Par Samuel Bédard
Il est bien rare que la parole autochtone s’invite dans la vie du citoyen ordinaire. La pièce de théâtre Manikanetish se le permet, elle qui présente le quotidien d’une classe composée d’Innues et de Mi’kmaqs.
Entre drame, questionnement et petites victoires, l’adaptation théâtrale du deuxième roman de Naomi Fontaine nous plonge dans un récit parfois inégal, mais ô combien touchant!
Incursion au bout de la 138
L’histoire débute alors que Yammie (Sharon Fontaine-Ishpatao) remet les pieds dans sa réserve natale d’Uashat après 15 ans d’absence pour y enseigner. Sa préparation et sa force mentale sont rapidement mises à l’épreuve devant ses nouvelles personnes étudiantes aussi chaotiques que téméraires et imperméables à la moindre de ses requêtes. Sur les chaises aux dossiers en plastique, elle découvre, au fil des calendriers scolaires, des élèves attachants, mais profondément désenchantés par la vie sur la réserve. Parviendra-t-elle à convaincre les membres de sa classe que leur avenir peut être plus radieux que leur passé ?

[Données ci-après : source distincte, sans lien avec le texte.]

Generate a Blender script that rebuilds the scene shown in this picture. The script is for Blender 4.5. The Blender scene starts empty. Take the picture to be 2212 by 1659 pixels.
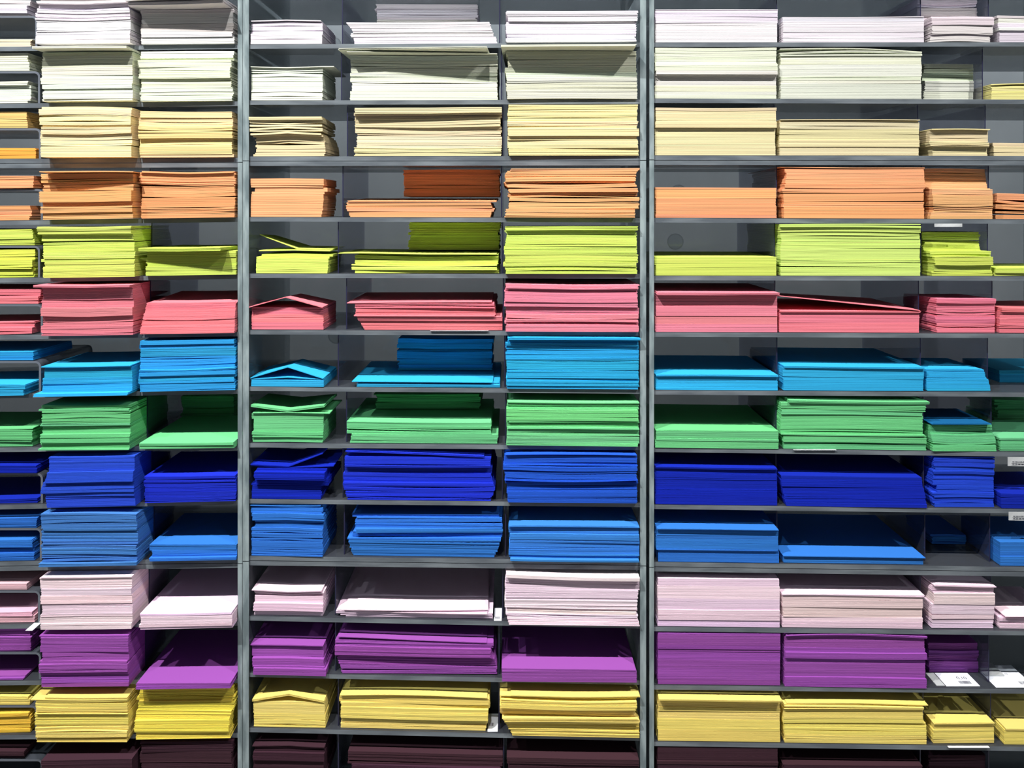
import bpy, math, random
from mathutils import Vector, Matrix

# ------------------------------------------------------------------ camera, light, exposure
D = 1.6                       # camera to shelf fronts, metres (1 mm on the shelf front plane = 1 px)
XC, ZC = 0.0, 1.745           # camera x and eye height
PX, PY = 1110.0, 455.0        # where the camera axis meets the frame
scn = bpy.context.scene
COL = scn.collection

cam = bpy.data.objects.new('camera', bpy.data.cameras.new('camera'))
COL.objects.link(cam)
cam.data.sensor_width = 36.0
cam.data.lens = 1600.0 * 36.0 / 2212.0
cam.data.shift_x = -(PX - 1106.0) / 2212.0
cam.data.shift_y = -(829.5 - PY) / 2212.0
cam.location = (XC, -D, ZC)
cam.rotation_euler = (math.radians(90), 0, 0)
scn.camera = cam

w = bpy.data.worlds.new('world'); scn.world = w; w.use_nodes = True
w.node_tree.nodes['Background'].inputs[0].default_value = (0.80, 0.88, 1.0, 1)
w.node_tree.nodes['Background'].inputs[1].default_value = 0.17

def spot(name, x, y, z, tx, tz, power, angle=70, radius=0.018, blend=0.6, col=(1, .975, .94)):
    l = bpy.data.lights.new(name, 'SPOT')
    l.energy = power; l.spot_size = math.radians(angle); l.spot_blend = blend
    l.shadow_soft_size = radius; l.color = col
    o = bpy.data.objects.new(name, l); COL.objects.link(o)
    o.location = (x, y, z)
    d = Vector((tx, 0, tz)) - Vector((x, y, z))
    o.rotation_euler = d.to_track_quat('-Z', 'Y').to_euler()
spot('track_spot', -2.10, -1.45, 3.9, -0.95, 0.25, 150, 66, blend=1)
spot('track_spot', -1.22, -1.47, 3.9, -0.12, 0.15, 560, 84, blend=1)
spot('track_spot', -0.15, -1.45, 3.9, 0.00, 0.15, 215, 84, blend=1)
spot('track_spot', 1.60, -1.47, 3.9, 0.85, 0.25, 370, 76, blend=1)
# added area light, no real fixture: brightens the wall behind the upper rows
l = bpy.data.lights.new('added_wall_fill', 'AREA'); l.shape = 'RECTANGLE'; l.size = 5.0; l.size_y = 0.16; l.energy = 370; l.color = (1, .99, .97)
o = bpy.data.objects.new('added_wall_fill', l); COL.objects.link(o); o.location = (0, 0.46, 3.0)

scn.view_settings.view_transform = 'Standard'
scn.view_settings.look = 'None'
scn.view_settings.gamma = 1.0
scn.view_settings.use_curve_mapping = False
scn.view_settings.exposure = -0.12

# ------------------------------------------------------------------ helpers
def lin(c):
    r = []
    for v in c[:3]:
        v /= 255.0
        r.append(v / 12.92 if v <= 0.04045 else ((v + 0.055) / 1.055) ** 2.4)
    return (r[0], r[1], r[2], 1.0)

def wx(px, s=0.0): return XC + (px - PX) * (D + s) / D / 1000.0
def wz(py, s=0.0): return ZC - (py - PY) * (D + s) / D / 1000.0

def tag(o, label=None, cat=None, group=None, kind=None):
    if label: o['label'] = label
    if cat: o['category'] = cat
    if group: o['group'] = group
    if kind: o['kind'] = kind
    return o

def mesh_obj(name, verts, faces, mats, parent=None, loc=None, midx=None, tints=None):
    me = bpy.data.meshes.new(name)
    if loc is not None:
        lx, ly, lz = loc
        verts = [(a - lx, b - ly, c - lz) for a, b, c in verts]
    me.from_pydata(verts, [], faces)
    for m in (mats if isinstance(mats, (list, tuple)) else [mats]): me.materials.append(m)
    if midx: me.polygons.foreach_set('material_index', midx)
    if tints:
        at = me.color_attributes.new('tint', 'FLOAT_COLOR', 'POINT')
        flat = []
        for t in tints: flat += (t[0], t[1], t[2], 1.0)
        at.data.foreach_set('color', flat)
    me.update()
    o = bpy.data.objects.new(name, me); COL.objects.link(o)
    if loc is not None: o.location = loc
    if parent is not None:
        o.parent = parent
        if loc is None: o.location = (0, 0, 0)
    return o

def empty(name, loc):
    o = bpy.data.objects.new(name, None); COL.objects.link(o); o.location = loc
    o.empty_display_size = 0.05
    return o

class MB:
    """collects hexahedra into one mesh"""
    def __init__(s): s.v = []; s.f = []; s.m = []
    def hexa(s, P, mi=(0, 0, 0, 0, 0, 0)):
        # P: 8 points: front-bottom-left, fbr, ftr, ftl, back-bottom-left, bbr, btr, btl
        b = len(s.v); s.v += P
        F = [(0, 1, 2, 3), (5, 4, 7, 6), (4, 0, 3, 7), (1, 5, 6, 2), (3, 2, 6, 7), (4, 5, 1, 0)]
        for k, q in enumerate(F):
            s.f.append(tuple(b + i for i in q)); s.m.append(mi[k])
    def box(s, x0, x1, y0, y1, z0, z1, mi=(0, 0, 0, 0, 0, 0)):
        s.hexa([(x0, y0, z0), (x1, y0, z0), (x1, y0, z1), (x0, y0, z1), (x0, y1, z0), (x1, y1, z0), (x1, y1, z1), (x0, y1, z1)], mi)
    def build(s, name, mats, parent=None, loc=None):
        if parent is not None and loc is None:
            pl = parent.location
            vv = [(a - pl[0], b - pl[1], c - pl[2]) for a, b, c in s.v]
            return mesh_obj(name, vv, s.f, mats, parent, None, s.m)
        return mesh_obj(name, s.v, s.f, mats, parent, loc, s.m)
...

C’est sous cette dernière ligne directrice que l’on retrouve une distribution entièrement composée d’Innue et de Mi’kmaq. Il est impossible de passer sous silence l’excellent travail de Scott Riverin dans le rôle de Rodrigue, un adolescent devenu vieux trop tôt à cause de problèmes familiaux. Emma Rankin brille également dans son interprétation de la fougueuse Myriam. Même si, visiblement nerveuse par moments, elle incarne avec justesse la jeune fille innue qui aspire au bonheur, malgré tout. Ces deux personnages tirent vers le haut la distribution quelque peu inégale dans leur habileté théâtrale.
De grandes forces, des petites faiblesses
C’est bien là l’une des grandes forces de la pièce: la voix des Premières Nations est au cœur du récit, sans compromis. À travers les dialogues, parfois en Innu, et les chansons interprétées avec brio en Innu par le très talentueux Jean-Luc Shaptu Vollant, les acteurs et actrices nous transportent habilement dans leurs univers respectifs. On ne ressent pas l’impression de se faire raconter une histoire, mais bien d’en vivre une parmi tant d’autres. Même si la narration en dehors du récit de Naomi Fontaine nous sort parfois de cette impression qui se rapproche du voyeurisme, l’effet reste tout de même réussi.
Le côté très intime des dialogues et de la mise en scène permet de s’initier à la détresse présente dans les réserves autochtones, sans pour autant tomber dans le ton moralisateur ou le défaitisme. On sent que les expériences personnelles de la distribution habillent les échanges des personnages, ce qui élève d’un cran la qualité de la narration.
Dans cette configuration épurée, l’agencement du décor du gymnase de l’école s’adapte avec ingéniosité à cette pièce centrée sur la parole. Avec seulement quelques chaises et une table, sa polyvalence permet aux personnages de se promener à différents endroits en maintenant les protagonistes au premier plan. Bien que certaines transitions sont parfois mal introduites, le côté humain de la pièce réussit à pardonner ses imperfections.
Même si quelques défauts se glissent dans les rouages de la pièce, Manikanetish offre une incursion réussie dans une réalité qui a trop souvent été ignorée sur nos scènes et dans nos écrans.